RAW DATA:

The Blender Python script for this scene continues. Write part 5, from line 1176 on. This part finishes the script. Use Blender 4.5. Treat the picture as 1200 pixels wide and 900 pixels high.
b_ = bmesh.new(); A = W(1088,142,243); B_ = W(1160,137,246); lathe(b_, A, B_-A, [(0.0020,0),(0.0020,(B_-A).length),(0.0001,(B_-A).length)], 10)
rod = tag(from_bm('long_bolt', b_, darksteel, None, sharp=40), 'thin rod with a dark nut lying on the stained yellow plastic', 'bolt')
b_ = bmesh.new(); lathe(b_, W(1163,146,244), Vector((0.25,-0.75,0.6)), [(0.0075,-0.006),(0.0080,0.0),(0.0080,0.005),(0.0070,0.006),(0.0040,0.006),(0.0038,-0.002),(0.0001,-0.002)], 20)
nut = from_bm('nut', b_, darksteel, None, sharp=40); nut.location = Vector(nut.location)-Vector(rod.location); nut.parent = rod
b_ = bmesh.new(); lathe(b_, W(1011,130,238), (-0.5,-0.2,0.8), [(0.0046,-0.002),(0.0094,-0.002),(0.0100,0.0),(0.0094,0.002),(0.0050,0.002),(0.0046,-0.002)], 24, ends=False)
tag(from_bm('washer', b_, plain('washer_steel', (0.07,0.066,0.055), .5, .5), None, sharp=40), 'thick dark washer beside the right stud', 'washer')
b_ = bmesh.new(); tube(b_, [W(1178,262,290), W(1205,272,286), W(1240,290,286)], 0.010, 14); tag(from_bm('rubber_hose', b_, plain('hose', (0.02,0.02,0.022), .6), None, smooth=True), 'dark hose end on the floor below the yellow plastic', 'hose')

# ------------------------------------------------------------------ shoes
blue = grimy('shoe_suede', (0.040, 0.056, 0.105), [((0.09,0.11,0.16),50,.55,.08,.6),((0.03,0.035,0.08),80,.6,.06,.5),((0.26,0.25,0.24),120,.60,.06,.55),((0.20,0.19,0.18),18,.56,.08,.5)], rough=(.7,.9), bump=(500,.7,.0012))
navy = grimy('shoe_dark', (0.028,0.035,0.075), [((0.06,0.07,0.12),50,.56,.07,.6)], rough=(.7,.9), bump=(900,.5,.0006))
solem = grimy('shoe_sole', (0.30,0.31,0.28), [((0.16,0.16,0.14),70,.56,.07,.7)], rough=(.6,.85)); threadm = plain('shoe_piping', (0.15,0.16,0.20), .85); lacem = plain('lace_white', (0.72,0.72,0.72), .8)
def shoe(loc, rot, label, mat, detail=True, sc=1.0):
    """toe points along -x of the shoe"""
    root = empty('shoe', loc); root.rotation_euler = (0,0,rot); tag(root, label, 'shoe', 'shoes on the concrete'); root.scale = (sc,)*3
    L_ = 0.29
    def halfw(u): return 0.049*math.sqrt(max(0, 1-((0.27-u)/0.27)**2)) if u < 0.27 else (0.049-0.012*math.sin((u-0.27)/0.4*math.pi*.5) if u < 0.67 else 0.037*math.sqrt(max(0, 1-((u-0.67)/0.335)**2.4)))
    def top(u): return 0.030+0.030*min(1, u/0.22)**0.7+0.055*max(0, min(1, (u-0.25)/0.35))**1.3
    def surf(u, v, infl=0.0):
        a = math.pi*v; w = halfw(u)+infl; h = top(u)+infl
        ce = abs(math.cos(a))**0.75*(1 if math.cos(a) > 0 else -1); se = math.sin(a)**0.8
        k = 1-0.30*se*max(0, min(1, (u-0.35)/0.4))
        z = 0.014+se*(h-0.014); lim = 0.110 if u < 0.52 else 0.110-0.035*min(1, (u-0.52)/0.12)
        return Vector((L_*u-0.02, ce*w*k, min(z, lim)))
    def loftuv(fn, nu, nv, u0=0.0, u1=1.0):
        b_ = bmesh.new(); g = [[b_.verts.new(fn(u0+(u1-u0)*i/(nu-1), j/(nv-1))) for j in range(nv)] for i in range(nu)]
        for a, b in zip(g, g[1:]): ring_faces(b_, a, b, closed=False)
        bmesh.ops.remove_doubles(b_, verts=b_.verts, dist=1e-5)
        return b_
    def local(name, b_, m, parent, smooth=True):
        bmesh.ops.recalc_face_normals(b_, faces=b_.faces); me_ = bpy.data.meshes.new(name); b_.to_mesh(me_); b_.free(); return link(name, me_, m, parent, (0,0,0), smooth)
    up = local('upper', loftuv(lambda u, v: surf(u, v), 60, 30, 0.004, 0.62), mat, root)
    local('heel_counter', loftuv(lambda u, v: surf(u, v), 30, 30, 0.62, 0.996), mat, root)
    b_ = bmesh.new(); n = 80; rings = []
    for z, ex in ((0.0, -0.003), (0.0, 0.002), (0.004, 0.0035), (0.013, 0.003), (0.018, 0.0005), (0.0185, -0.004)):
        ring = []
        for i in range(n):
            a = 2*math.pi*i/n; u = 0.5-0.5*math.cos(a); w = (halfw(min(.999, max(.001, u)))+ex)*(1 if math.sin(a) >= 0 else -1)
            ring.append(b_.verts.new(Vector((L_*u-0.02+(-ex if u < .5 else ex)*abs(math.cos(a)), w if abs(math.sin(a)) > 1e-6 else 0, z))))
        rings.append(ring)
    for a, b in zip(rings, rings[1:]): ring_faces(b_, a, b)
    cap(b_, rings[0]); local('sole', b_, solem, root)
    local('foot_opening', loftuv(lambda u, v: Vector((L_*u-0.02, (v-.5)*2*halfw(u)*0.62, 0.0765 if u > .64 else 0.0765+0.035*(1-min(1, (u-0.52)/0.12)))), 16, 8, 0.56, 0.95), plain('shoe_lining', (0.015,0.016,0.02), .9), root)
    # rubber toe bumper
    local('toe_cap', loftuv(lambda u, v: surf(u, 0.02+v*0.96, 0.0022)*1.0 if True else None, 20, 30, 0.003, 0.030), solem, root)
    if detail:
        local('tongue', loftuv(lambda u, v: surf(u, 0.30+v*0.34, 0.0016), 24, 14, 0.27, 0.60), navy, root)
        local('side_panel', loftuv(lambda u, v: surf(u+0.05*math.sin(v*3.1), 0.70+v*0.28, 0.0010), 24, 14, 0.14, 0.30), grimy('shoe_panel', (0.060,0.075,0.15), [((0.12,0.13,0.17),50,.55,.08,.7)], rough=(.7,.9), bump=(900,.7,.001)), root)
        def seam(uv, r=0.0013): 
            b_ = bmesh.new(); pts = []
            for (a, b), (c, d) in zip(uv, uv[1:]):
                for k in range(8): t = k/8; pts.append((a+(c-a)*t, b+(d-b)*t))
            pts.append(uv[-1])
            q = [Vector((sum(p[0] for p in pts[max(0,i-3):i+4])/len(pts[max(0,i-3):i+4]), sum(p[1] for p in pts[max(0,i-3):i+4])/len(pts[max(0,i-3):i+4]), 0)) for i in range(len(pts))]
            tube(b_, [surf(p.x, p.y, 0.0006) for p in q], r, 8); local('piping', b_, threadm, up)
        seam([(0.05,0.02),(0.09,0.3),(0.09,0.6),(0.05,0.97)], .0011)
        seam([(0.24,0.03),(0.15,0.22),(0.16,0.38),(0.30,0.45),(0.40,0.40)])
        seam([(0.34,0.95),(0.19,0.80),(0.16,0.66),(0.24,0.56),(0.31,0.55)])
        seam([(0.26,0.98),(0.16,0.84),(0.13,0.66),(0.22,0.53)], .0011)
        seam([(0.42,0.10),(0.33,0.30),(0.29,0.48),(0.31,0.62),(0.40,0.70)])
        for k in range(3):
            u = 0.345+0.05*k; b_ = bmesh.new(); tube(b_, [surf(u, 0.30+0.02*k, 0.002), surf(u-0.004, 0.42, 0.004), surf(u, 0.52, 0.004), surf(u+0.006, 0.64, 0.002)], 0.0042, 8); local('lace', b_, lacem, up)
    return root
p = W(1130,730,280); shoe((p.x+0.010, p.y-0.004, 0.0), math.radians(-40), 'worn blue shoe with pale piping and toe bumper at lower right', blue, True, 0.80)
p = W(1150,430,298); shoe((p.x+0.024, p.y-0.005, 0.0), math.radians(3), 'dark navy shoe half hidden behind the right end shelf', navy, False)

WRITTEN TASK:
Return the lines above precisely as they appear, beginning at the first line and ending at the line with "yellow plastic', 'hose')", and nothing after it.

EXPECTED ANSWER:
The Blender Python script for this scene continues. Write part 5, from line 1176 on. This part finishes the script. Use Blender 4.5. Treat the picture as 1200 pixels wide and 900 pixels high.
b_ = bmesh.new(); A = W(1088,142,243); B_ = W(1160,137,246); lathe(b_, A, B_-A, [(0.0020,0),(0.0020,(B_-A).length),(0.0001,(B_-A).length)], 10)
rod = tag(from_bm('long_bolt', b_, darksteel, None, sharp=40), 'thin rod with a dark nut lying on the stained yellow plastic', 'bolt')
b_ = bmesh.new(); lathe(b_, W(1163,146,244), Vector((0.25,-0.75,0.6)), [(0.0075,-0.006),(0.0080,0.0),(0.0080,0.005),(0.0070,0.006),(0.0040,0.006),(0.0038,-0.002),(0.0001,-0.002)], 20)
nut = from_bm('nut', b_, darksteel, None, sharp=40); nut.location = Vector(nut.location)-Vector(rod.location); nut.parent = rod
b_ = bmesh.new(); lathe(b_, W(1011,130,238), (-0.5,-0.2,0.8), [(0.0046,-0.002),(0.0094,-0.002),(0.0100,0.0),(0.0094,0.002),(0.0050,0.002),(0.0046,-0.002)], 24, ends=False)
tag(from_bm('washer', b_, plain('washer_steel', (0.07,0.066,0.055), .5, .5), None, sharp=40), 'thick dark washer beside the right stud', 'washer')
b_ = bmesh.new(); tube(b_, [W(1178,262,290), W(1205,272,286), W(1240,290,286)], 0.010, 14); tag(from_bm('rubber_hose', b_, plain('hose', (0.02,0.02,0.022), .6), None, smooth=True), 'dark hose end on the floor below the yellow plastic', 'hose')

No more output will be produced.